Comme on sait, tous les ressortissants des pays de l’Union Européenne, pour pouvoir rester en Grande-Bretagne, doivent déposer une demande de statut de résident : Pre-Settled Status ou Settled Status. Avec beaucoup d’inquiétude, variées cependant selon l’appartenance sociale des requérants : ainsi, des hommes d’affaire ou des ingénieurs bulgares ou grecs installés depuis un certain temps à Londres affichent leur sérénité ; et très souvent, ils propagent la vulgate brexiteer selon laquelle la sortie de l’UE permettrait de trouver de nouveaux débouchés, mais surtout, de nouveaux investissements sur une meilleure base avec les pays balkaniques .

Du côté des ressortissants plus modestes, l’inquiétude est palpable, malgré les promesses et les dénégations de Londres. Le statut de résidence, on n’est jamais sûr de l’obtenir… On commence parfois à vivre une ambiance à la Transit (le roman d’Anna Seghers) : l’impression d’êtres soumis aux aléas de la politique britannique, voire aux fluctuations des prurits xénophones des gouvernants ! Rappelons cependant que la libre circulation sur le sol britannique est assurée jusqu’au 31 décembre 2020. Par ailleurs, en 2018, Teresa May avait promis le doublement des investissements avec les pays des Balkans et la création de postes dans les ambassades. Que valent ces promesses ? On n’en sait rien. Sans doute pas grand’chose.

Les problèmes posés sont sensiblement identiques dans tous les pays mentionnés. 140 000 Bulgares ont déjà obtenu le statut de résident. Quelques milliers de Croates vivent et travaillent en Grande-Bretagne ;  pour une large part d’entre eux, ils resteront là-bas. Pour ce qui est des Grecs, 61200 ressortissants ont demandé un permis de séjour, dont une proportion importante d’étudiants, et parmi eux, des étudiants qui jusqu’à 2019, parvenaient souvent à travailler immédiatement en Grande-Bretagne : leur situation va devenir beaucoup plus difficile ; ils ne se font guère d’illusions sur ce point.

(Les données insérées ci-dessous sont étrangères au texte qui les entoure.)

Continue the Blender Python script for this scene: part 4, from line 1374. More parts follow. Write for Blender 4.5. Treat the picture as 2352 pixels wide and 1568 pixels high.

Peut-être le Brexit va-t-il faire croître l’euroscepticisme ; mais c’est loin d’être évident. On pense plutôt, généralement, que le départ du Royaume-Désuni va recentrer l’Union Européenne sur ses propres problèmes – la Serbie notamment va sans doute accélérer le processus déjà engagé de négociations séparées avec le Kosovo à propos de leurs frontières, sans rien attendre (ou très peu) des institutions européennes. Mais avec la lourde présence des Etats-Unis (à Priština) et à un degré moindre, de la Russie (à Belgrade).

Ce qui continue à frapper, bien plutôt, c’est l’aspect unilatéral du problème : les citoyens britanniques résidant dans ces dix pays sont respectés, bien traités, et ils ont reçu des assurances très concrètes sur le maintien de leurs droits. A l’opposé, Serbes, Bosniens, Croates, Monténégrins, Kosovars, Albanais, Grecs, Nord-Macédoniens, Roumains et Bulgares en ont obtenu très peu, malgré leurs inquiétudes légitimes et les proclamations des ambassades britanniques dans ces pays respectifs…

Il faudra donc impérativement que les ressortissants des Balkans qui résident en Grande-Bretagne demandent et obtiennent clairement des garanties concrètes et solides. Le plus grand nombre ne partira pas, ne « rentrera pas chez lui ». Et ces gens venus d’ailleurs, qui ne sont pas des Martiens mais des êtres humains et des Européens, contribuent grandement à la prospérité du pays, la plupart depuis plusieurs années.